→ What this task involves
Set down the material exactly as given, please, from its first line through the line that includes "scene.camera = cam_o".
-- Begin Data block --
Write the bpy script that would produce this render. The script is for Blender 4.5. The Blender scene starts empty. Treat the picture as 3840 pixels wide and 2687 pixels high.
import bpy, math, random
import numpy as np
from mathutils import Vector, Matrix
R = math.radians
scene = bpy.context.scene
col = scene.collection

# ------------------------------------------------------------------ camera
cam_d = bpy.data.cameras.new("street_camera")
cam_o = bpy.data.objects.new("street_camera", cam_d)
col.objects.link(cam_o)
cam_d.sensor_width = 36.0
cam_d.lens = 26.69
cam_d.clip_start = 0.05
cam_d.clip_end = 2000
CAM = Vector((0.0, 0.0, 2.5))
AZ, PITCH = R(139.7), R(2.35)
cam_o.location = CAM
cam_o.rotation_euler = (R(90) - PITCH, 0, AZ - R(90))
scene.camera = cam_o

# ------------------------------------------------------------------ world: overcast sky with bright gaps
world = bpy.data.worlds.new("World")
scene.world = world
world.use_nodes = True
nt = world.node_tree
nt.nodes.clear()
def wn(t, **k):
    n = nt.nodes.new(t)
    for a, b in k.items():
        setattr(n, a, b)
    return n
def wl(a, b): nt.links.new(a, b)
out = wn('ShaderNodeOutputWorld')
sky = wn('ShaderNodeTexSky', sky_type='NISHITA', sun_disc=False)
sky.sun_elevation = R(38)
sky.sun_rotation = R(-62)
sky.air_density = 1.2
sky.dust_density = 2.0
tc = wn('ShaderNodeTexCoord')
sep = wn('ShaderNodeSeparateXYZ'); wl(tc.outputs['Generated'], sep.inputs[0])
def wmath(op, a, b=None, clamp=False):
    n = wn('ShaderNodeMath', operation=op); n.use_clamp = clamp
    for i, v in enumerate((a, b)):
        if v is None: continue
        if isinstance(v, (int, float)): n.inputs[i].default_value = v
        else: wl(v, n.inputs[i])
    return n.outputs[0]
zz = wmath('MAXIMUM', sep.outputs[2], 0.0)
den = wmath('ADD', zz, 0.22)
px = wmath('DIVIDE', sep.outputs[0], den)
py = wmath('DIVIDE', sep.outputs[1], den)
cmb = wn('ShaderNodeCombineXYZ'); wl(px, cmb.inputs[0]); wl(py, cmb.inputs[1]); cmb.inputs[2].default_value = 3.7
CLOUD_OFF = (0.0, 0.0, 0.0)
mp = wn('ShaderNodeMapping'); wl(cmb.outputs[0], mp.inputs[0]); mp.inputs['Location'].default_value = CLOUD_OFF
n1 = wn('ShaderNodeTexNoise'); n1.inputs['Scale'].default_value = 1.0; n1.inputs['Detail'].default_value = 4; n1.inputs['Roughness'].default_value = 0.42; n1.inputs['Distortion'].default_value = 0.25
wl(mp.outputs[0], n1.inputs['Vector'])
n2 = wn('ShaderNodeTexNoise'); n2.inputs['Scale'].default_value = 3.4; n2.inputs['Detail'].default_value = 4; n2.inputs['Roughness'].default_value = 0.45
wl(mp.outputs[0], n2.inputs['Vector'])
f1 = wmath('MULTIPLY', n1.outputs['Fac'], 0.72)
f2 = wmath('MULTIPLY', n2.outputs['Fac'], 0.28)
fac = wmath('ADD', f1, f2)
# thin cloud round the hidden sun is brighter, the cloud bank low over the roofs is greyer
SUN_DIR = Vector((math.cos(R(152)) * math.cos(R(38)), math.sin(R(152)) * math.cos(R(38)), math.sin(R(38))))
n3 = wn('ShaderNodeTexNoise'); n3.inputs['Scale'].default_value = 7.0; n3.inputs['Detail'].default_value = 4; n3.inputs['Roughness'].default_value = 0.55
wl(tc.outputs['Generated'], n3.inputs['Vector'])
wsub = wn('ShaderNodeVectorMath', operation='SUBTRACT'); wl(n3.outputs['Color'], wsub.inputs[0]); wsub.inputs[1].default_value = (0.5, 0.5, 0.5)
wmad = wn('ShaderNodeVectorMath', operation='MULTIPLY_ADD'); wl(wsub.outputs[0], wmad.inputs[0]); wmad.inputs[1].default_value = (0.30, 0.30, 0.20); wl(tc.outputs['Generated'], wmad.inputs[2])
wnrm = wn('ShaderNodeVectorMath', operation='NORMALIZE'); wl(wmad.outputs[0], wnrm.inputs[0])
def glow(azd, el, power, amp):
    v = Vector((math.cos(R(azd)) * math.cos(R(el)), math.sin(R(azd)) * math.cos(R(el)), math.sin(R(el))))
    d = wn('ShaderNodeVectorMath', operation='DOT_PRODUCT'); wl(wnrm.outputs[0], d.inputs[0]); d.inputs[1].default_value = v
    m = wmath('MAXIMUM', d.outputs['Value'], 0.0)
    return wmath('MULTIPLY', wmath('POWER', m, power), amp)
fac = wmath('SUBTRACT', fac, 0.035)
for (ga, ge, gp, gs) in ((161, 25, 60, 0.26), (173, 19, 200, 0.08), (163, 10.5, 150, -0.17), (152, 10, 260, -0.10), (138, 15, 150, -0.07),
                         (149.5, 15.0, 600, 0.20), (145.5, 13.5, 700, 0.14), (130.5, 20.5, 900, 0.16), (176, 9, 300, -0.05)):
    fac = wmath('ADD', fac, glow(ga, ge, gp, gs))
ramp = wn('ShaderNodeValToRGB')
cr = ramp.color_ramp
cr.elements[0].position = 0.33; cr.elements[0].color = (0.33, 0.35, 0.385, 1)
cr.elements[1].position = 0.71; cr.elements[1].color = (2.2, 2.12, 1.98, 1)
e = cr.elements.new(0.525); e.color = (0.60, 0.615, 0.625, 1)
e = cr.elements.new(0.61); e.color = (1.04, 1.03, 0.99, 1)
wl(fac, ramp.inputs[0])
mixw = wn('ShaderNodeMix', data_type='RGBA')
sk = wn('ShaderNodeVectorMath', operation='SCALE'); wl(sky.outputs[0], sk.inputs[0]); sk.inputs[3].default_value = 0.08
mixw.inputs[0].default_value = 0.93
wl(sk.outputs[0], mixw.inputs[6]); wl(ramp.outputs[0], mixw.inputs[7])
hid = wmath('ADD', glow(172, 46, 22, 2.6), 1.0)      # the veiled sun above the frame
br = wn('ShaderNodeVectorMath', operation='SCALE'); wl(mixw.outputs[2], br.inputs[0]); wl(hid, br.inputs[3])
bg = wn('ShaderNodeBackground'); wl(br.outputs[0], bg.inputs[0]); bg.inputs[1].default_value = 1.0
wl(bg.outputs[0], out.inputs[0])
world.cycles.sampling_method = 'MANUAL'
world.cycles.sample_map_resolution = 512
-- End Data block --
→ Response to the task
Write the bpy script that would produce this render. The script is for Blender 4.5. The Blender scene starts empty. Treat the picture as 3840 pixels wide and 2687 pixels high.
import bpy, math, random
import numpy as np
from mathutils import Vector, Matrix
R = math.radians
scene = bpy.context.scene
col = scene.collection

# ------------------------------------------------------------------ camera
cam_d = bpy.data.cameras.new("street_camera")
cam_o = bpy.data.objects.new("street_camera", cam_d)
col.objects.link(cam_o)
cam_d.sensor_width = 36.0
cam_d.lens = 26.69
cam_d.clip_start = 0.05
cam_d.clip_end = 2000
CAM = Vector((0.0, 0.0, 2.5))
AZ, PITCH = R(139.7), R(2.35)
cam_o.location = CAM
cam_o.rotation_euler = (R(90) - PITCH, 0, AZ - R(90))
scene.camera = cam_o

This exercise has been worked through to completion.